John Adams = {facts are stubborn things. they cannot be swayed by our wishes or our passions...}
FACTS WILL NOT BE SWAYED, but our perceptions and interpretation of those facts ARE swayed, as are our thoughts of the implications of those facts. :(

Brown v. Board of Education
= unpopular decision was right and is now accepted
/=/ that does not mean that every unpopular decision is right*

* in fact, i would hope that we, as a people, have matured morally that unpopular decisions ARE NOT right.


"students should have more training in civics"
yes, I agree. however, who's to say that they'll be taught the Constitution correctly?


ethical (and spiritual) intelligence is not imposed, but encouraged.
--> I encourage you to have some ethical and spiritual intelligence.

I respect you for your courage to rule the way you felt just.

----------- barely talked about the Constitution AT ALL

Alex Hamilton --> {the constitution is gone; it is dead letter.}

This is essentially the question I asked him during Q&A.

you said there are certain
precedents you have to
follow as a judge, even
if you don't agree with
where those precedents lead
you... there anything
...that you'd quit
...your job for?

He essentially did not answer my question and said that one potentially could step down from the bench if they felt it necessary, but that one should not shirk their responsibilities. He basically said no.
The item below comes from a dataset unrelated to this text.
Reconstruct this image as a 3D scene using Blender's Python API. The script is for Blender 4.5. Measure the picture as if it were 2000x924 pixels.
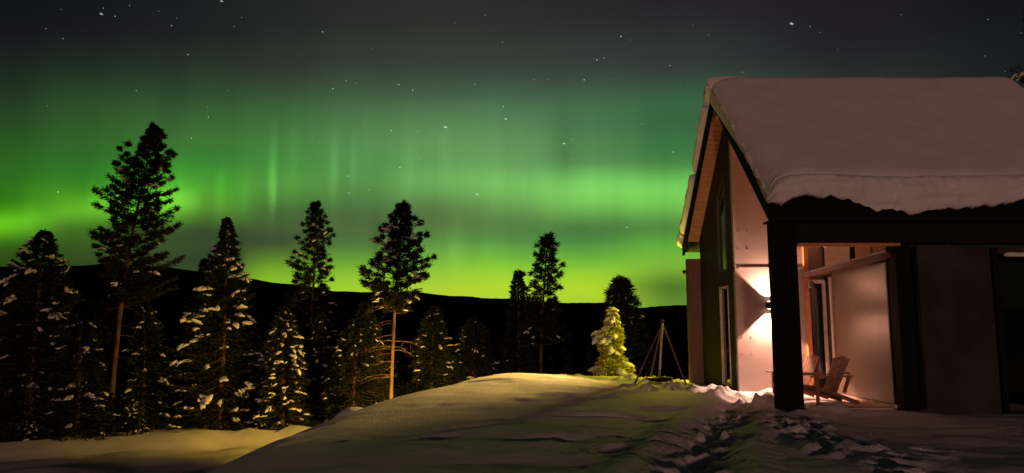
import bpy, math, random
import numpy as np
from mathutils import Vector
S = bpy.context.scene
for o in list(bpy.data.objects): bpy.data.objects.remove(o)
PI = math.pi

# ------------------------------------------------------------------ camera
EYE = 1.5; PITCH = math.radians(7.19); FPX = 1450.0
cam = bpy.data.cameras.new('camera'); co = bpy.data.objects.new('camera', cam); S.collection.objects.link(co)
cam.lens = FPX / 2000 * 36; cam.sensor_width = 36; cam.clip_end = 9000; cam.clip_start = .05
co.location = (0, 0, EYE); co.rotation_euler = (PI / 2 + PITCH, 0, 0)
S.camera = co
def ray(px, py):                       # direction of a reference pixel, scaled to depth 1 along the lens axis
    a = (px - 1000) / FPX; b = (462 - py) / FPX
    return np.array([a, math.cos(PITCH) - b * math.sin(PITCH), math.sin(PITCH) + b * math.cos(PITCH)])
def at(px, py, Y):                     # the point seen at that pixel at world depth Y
    d = ray(px, py); t = Y / d[1]
    return np.array([d[0] * t, Y, EYE + d[2] * t])

# ------------------------------------------------------------------ exposure
S.render.engine = 'CYCLES'
S.view_settings.view_transform = 'Standard'; S.view_settings.look = 'None'
S.view_settings.exposure = 0; S.view_settings.gamma = 1
S.cycles.use_denoising = True; S.cycles.max_bounces = 8; S.cycles.diffuse_bounces = 4
S.cycles.sample_clamp_indirect = 6

def lin(c): 
    return tuple(((v / 255) / 12.92 if v / 255 <= .04045 else ((v / 255 + .055) / 1.055) ** 2.4) for v in c)

# ------------------------------------------------------------------ world: night sky with aurora, in azimuth and elevation
W = bpy.data.worlds.new('World'); S.world = W; W.use_nodes = True
nt = W.node_tree; N = nt.nodes; Lk = nt.links
for n in list(N): N.remove(n)
def node(t, **k):
    n = N.new(t)
    for a, b in k.items(): setattr(n, a, b)
    return n
def setin(n, i, v):
    if hasattr(v, 'is_linked') or isinstance(v, bpy.types.NodeSocket): Lk.new(v, n.inputs[i])
    elif v is not None: n.inputs[i].default_value = v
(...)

Afterwards, I asked him if he agreed that biases can influence the conclusions that someone draws from looking at facts, no matter how stubborn those facts may be. (Oh man, why wasn't I this eloquent THEN??) He said yes, and illustrated it by the fact that the Creationists want Intelligent Design to be true and so they will look at the facts in such a way to support their desire. He failed, however, that it also works the other direction.